Minh Lan Tran’s “Pierce” reveres the interminable, volatile passage of matter and time, between the fleshly strata of the haptic and the ghostly striations of memory. Here, potent viscosities announce themselves and attenuate as whispers, as veins corroborating unknown sources. Which source and what body? Blushing skeins of blood, oil, milk, bright chlorophyll and amber sap dilate and dilute, wrung through hybrid fascia of latex, linen, onionskin. Staples bifurcate punctured surfaces but do not cauterize the gashes.

 

Here and elsewhere, pigment cuts its own cord, bloodletting over fibrous channels and grids of charcoal and chalk.

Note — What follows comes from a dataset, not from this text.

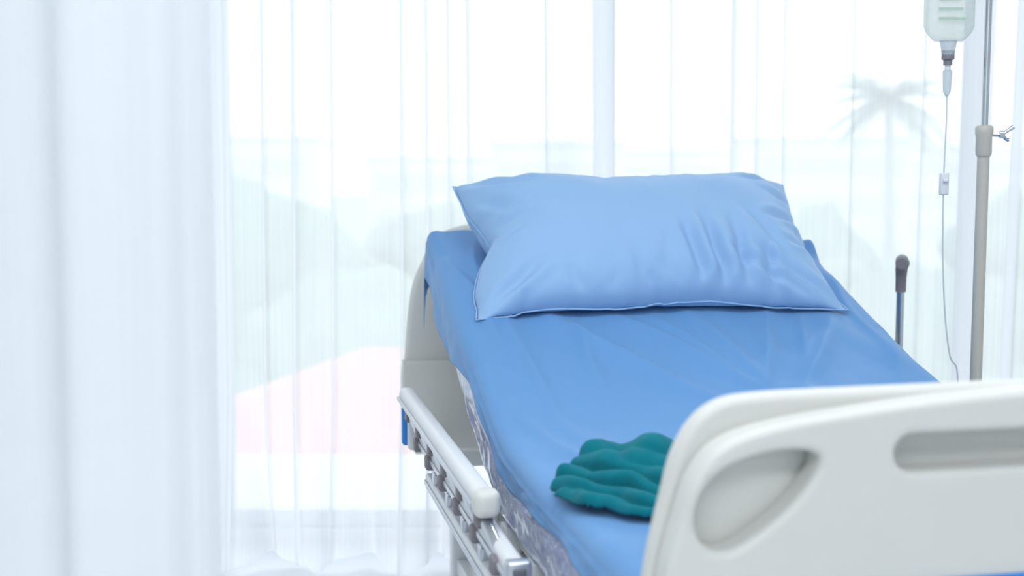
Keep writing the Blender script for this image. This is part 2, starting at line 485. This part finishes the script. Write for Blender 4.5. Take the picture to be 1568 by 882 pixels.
# ------------------------------------------------------------------ bunched teal cloth
def towel():
    rolls = [([(.030, .475), (.066, .415), (.118, .345), (.18, .33)], .017, .018),
             ([(.032, .505), (.081, .440), (.138, .372), (.20, .35)], .017, .029),
             ([(.052, .525), (.104, .463), (.160, .395), (.23, .36)], .018, .041),
             ([(.080, .545), (.130, .485), (.185, .415), (.26, .38)], .020, .056),
             ([(.110, .555), (.170, .510), (.250, .480), (.35, .46)], .028, .076),
             ([(.140, .500), (.200, .450), (.280, .415), (.35, .41)], .024, .066),
             ([(.170, .570), (.260, .540), (.350, .53)], .024, .060)]
    rolls = [([tuple(q) for q in catmull([Vector(p+(0,)) for p in pl], False, 6)], r, h) for pl, r, h in rolls]
    W0, W1, S0, S1 = .0, .39, .29, .62
    NW, NS = 230, 195
    verts = []; ok = []
    for j in range(NS+1):
        for i in range(NW+1):
            w = W0+(W1-W0)*i/NW; s = S0+(S1-S0)*j/NS
            ww = w+.012*noise.noise(Vector((w*18, s*18, 2))); ss = s+.012*noise.noise(Vector((w*18, s*18, 8)))
            best = -1; fill = 0
            for (pl, r, h) in rolls:
                d = 9; tt = 0
                for k in range(0, len(pl)-1):
                    ax_, ay_ = pl[k][0], pl[k][1]; bx_, by_ = pl[k+1][0], pl[k+1][1]
                    dx, dy = bx_-ax_, by_-ay_
                    t = min(1, max(0, ((ww-ax_)*dx+(ss-ay_)*dy)/(dx*dx+dy*dy)))
                    dd = math.hypot(ww-ax_-dx*t, ss-ay_-dy*t)
                    if dd < d: d = dd; tt = (k+t)/(len(pl)-1)
                hh = h*(.78+.22*math.sin(math.pi*min(1, tt*1.2+.1)))*(1+.13*math.sin(tt*13+h*200))
                if d < r:
                    best = max(best, hh-.026+.026*math.sqrt(1-(d/r)**2) if hh > .026 else hh*math.sqrt(1-(d/r)**2))
                if d < r*1.35: fill = max(fill, hh-.036)
            if best < 0 and fill > 0: best = max(.004, fill)
            o = best > 0
            z = max(best, .003)+.0025*noise.noise(Vector((w*50, s*50, 3))) if o else 0
            lean = .012*min(1, z/.05)
            verts.append((w-lean*.5, s-lean, zt(s)+.014+z)); ok.append(o)
    faces = []
    n = NW+1
    for j in range(NS):
        for i in range(NW):
            q = (j*n+i, j*n+i+1, (j+1)*n+i+1, (j+1)*n+i)
            if sum(ok[k] for k in q) >= 2: faces.append(q)
    ob = mesh_obj('surgical_cloth', verts, faces, M_teal)
    bm = bmesh.new(); bm.from_mesh(ob.data)
    bmesh.ops.delete(bm, geom=[v for v in bm.verts if not v.link_faces], context='VERTS')
    for _ in range(2):
        bmesh.ops.smooth_vert(bm, verts=bm.verts, factor=.5, use_axis_x=True, use_axis_y=True, use_axis_z=True)
    bm.to_mesh(ob.data); bm.free()
    so = ob.modifiers.new('thickness', 'SOLIDIFY'); so.thickness = .004; so.offset = -1
    ob.matrix_world = BED
towel()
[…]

Exacting torsions bruise in places to haemorrhage in others.

 

Where piercing takes hold—by heat or by hand—holes constellate as flightpaths, as fractile-winged incarnations. To pierce is to violate the order of things, and also, to encode it with air and light. To pierce is to bypass tentative looking, keeping watch for threat’s appearance and instead, to risk interference so as to speak and to act. To pierce is to enter, sight unseen, to reach for an inviolable will to transform. Growth itself pierces and clots as lianas—young, stiff, searchers—grasp and ladder older wounds. Grapnel spines pry and graft the splintered evidence of screens, synthesizing fault lines of shadow, crack, and sheen.

 

Here and everywhere—just beyond—porosity corrupts and redeems.